As a kid I spent hours, days, and years exiled to a sandbox a few miles south of Clovis, New Mexico. A drought eventually forced us off the land because we didn’t have the money for an irrigation well.

Indoors, Mom was baking chocolate-chip cookies. I wanted to be indoors, but she said I had to stay outside, or I’d become a girl. Boys needed sunshine, she said. The irony of sitting in a sandbox in a land of sand (not enchantment, as the license plate used to boast) didn’t occur to me until I was over fifty.

My New Mexico is not the mystical place of D.H. Lawrence or C.G. Jung. My eschatology is conditioned by the repeated experience of exile from the source of nourishment controlled by female hands and door latches. This kind of exile prepared me well for the dawn of feminism, because it taught me that the ultimate sources of real power were never male. Males controlled work, cigar smoke, and money. And money was not good for anything but buying chocolate chips for cookies.

I’ve been waiting ever since to be let in the door.

Before I was ten I learned that we are always going wait for something, which, if you got it at all, was probably going to be doled out in measured bits and pieces. Getting everything you wanted was bad for your health. Whatever you got for waiting impatiently in the sandbox was going to be just enough to whet your appetite to wait in the sandbox.

When I read Waiting for Godot, I immediately understood it.

Waiting in the sandbox, there wasn’t much to do. The bee martins overhead would divebomb my head in the spring if they had young in the nest above. Sitting under one of the three trees within several square miles, you had lots of time to contemplate the horizon. If you looked at the horizon around Clovis, you knew that nothing ever happened there. You longed for the future, because there was nothing much in the present, at least not here. You couldn’t imagine that anything was ever coming over the horizon. The horizon never approached you. It was always receding.

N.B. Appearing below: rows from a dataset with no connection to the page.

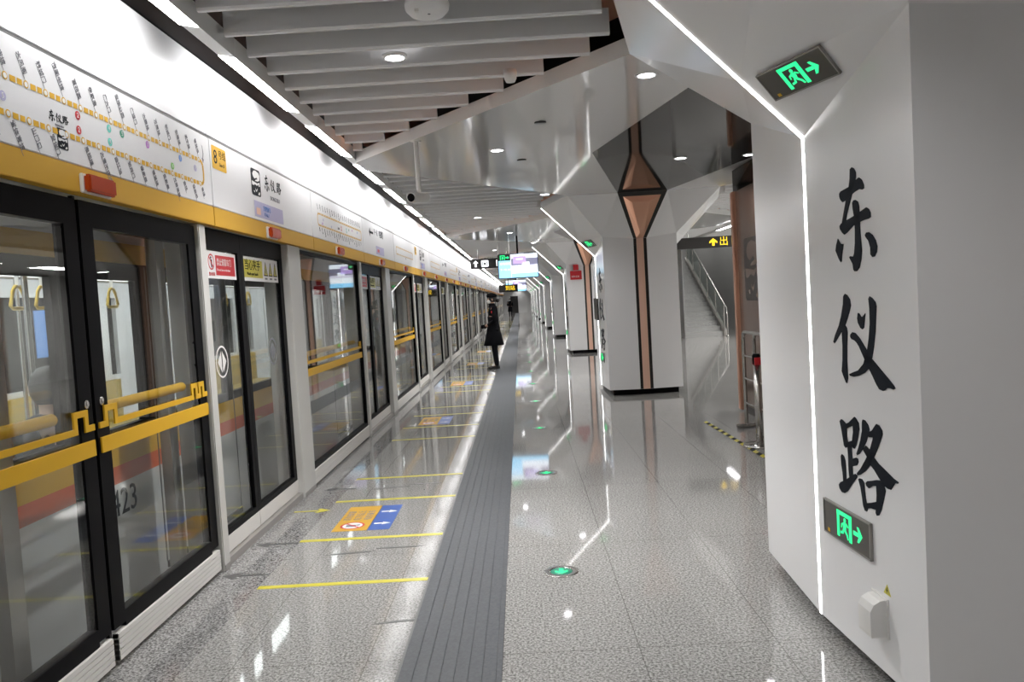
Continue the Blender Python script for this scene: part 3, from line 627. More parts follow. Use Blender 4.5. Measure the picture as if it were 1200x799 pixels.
def post(name, w, label, grp):
    th = thing(name, label, 'screen post', (0, 0, 0), grp)
    m = MB(); m.box((-2.10, 0, .0), (-1.885, w, 2.113)); m.build('cover', M['post'], th, bevel=.006)
    MB().box((-2.09, .01, -.01), (-1.882, w-.01, .04)).build('foot', M['thresh'], th); return th
sp = post('slim_screen_post', .10, 'slim pale screen post beside the escape door, first from the camera', 'slim screen posts')
wp = post('wide_screen_post', .36, 'wide pale screen post, first from the camera', 'wide screen posts')
NB = 18
YS = lambda k: S0+BAY*k
def fixed_screen():
    th = thing('fixed_glass_screen', 'clear fixed glass screen with double yellow bar, first of its kind from the camera', 'glass screen', (0, YS(1)+.052, 0), 'fixed glass screens with yellow bars')
    W = 2.545; f = MB(); f.box((XG-.05, .45*0, .15), (XG, .03, 2.10)).box((XG-.05, W-.03, .15), (XG, W, 2.10)).box((XG-.05, .03, 2.07), (XG, W-.03, 2.10)).box((XG-.05, .03, .15), (XG, W-.03, .185))
    f.build('frame', M['black'], th)
    pane(MB(), XG-.019, .03, W-.03, .185, 2.07).build('glass_pane', M['glass'], th)
    ribbed('kick_panel', th, XG+.012, .0, W, .025, .15)
    MB().box((XG-.016, .03, .975), (XG-.008, W-.03, 1.04)).build('lower_bar', M['yellow'], th)
    MB().box((XG-.016, .10, 1.085), (XG-.008, W-.10, 1.112)).build('upper_bar', M['yellow'], th)
    u = MB()
    for y in (.06, W-.14): u.box((XG-.016, y, 1.085), (XG-.008, y+.025, 1.165)).box((XG-.016, y, 1.145), (XG-.008, y+.08, 1.168)).box((XG-.016, y+.055, 1.085), (XG-.008, y+.08, 1.165))
    u.build('bar_hook', M['yellow'], th)
    MB().tube([(XG-.075, .12, 1.165), (XG-.075, W-.16, 1.165)], .024, 10).build('push_tube', M['yellow'], th)
    return th
FX = fixed_screen()
XS = -1.94
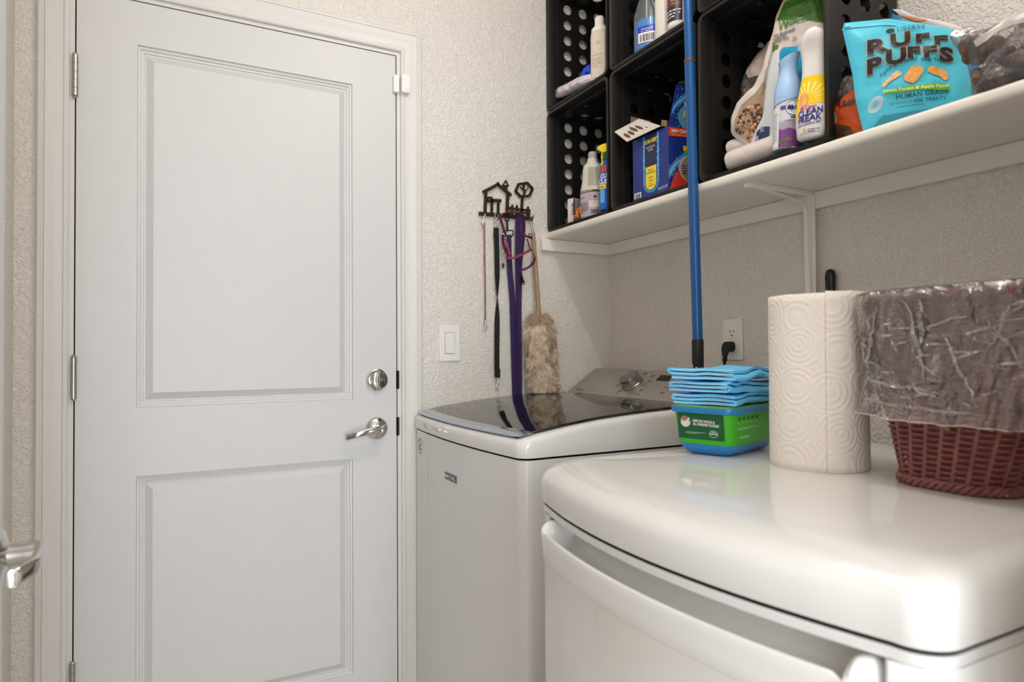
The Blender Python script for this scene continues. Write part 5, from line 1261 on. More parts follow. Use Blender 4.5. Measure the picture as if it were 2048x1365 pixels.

Once I strapped on a couple of army surplus canteens and set out to hike to the horizon; someone had taught me the word. I got as far as the paved road four miles away and had to borrow a farmer’s phone to call home for someone to come get me.

Future-orientedness in whatever form (millenarianism, progressivism, eschatology) is an illness. There is nothing whatever to be gained by longing for or anticipating a future event. It’s like the eastern New Mexico horizon. You never get there.

At one time the temporal crux was 1999-2000, the turn of the millennium. A historian colleague explained the vagaries, politics, and waywardness of the Gregorian calendar. The turn of the millennium was not at the end of 1999.

Before the election of Biden in 2020, liberal political scientists told me that their world ended with the 2016 election. I was almost a believer.

But what the hell? I still wait for cookies. Now they come in the shape of MAGA hats. If nothing else, they make great dream fodder.

The presidential race came to a head in Georgia. I am still a desert rat. I mistrust water, although I long for it. I married a water woman. She used to plunge into Lake Ontario in the coldest of weather, her pale blue lips grinning in ecstasy.

Not me. If I must meet the end, let it be hot as hell. I’d rather do it in the desert with my trusty army surplus canteens at my side.

Let the rich Trumpites gather on the beach, where a flood might at any moment make another Atlantis of those wealthy golf players.

I have trouble walking when I walk, shitting when I shit, eating when I eat. I am always off in the future looking for a better job, tastier food, or a more centered self. This searching, even if you imagine the end is just a quarter inch in front of your nose, is an illness. My only remedy—which isn’t much of one—is to breathe regularly and deeply and try to remember that there is no place like this one and no time like this one.

I say there is nothing special about the election or turn of the millennium in the same breath that I say that chocolate cookies are not good for your health. Trying to utter two things at the same time with the same breath presents certain obvious problems.

Giving in to the urge for chocolate cookies is sick. Denying the craving is sick too. So the only way to prepare for the dawning of a civil war is to sit in whatever sandbox you’re in and hope the bee martins don’t peck your head.

If the Great Mother really should unlatch the door in November of 2024, I will be the first to rush in, hoping to make a six-course meal of chocolate-chip cookies.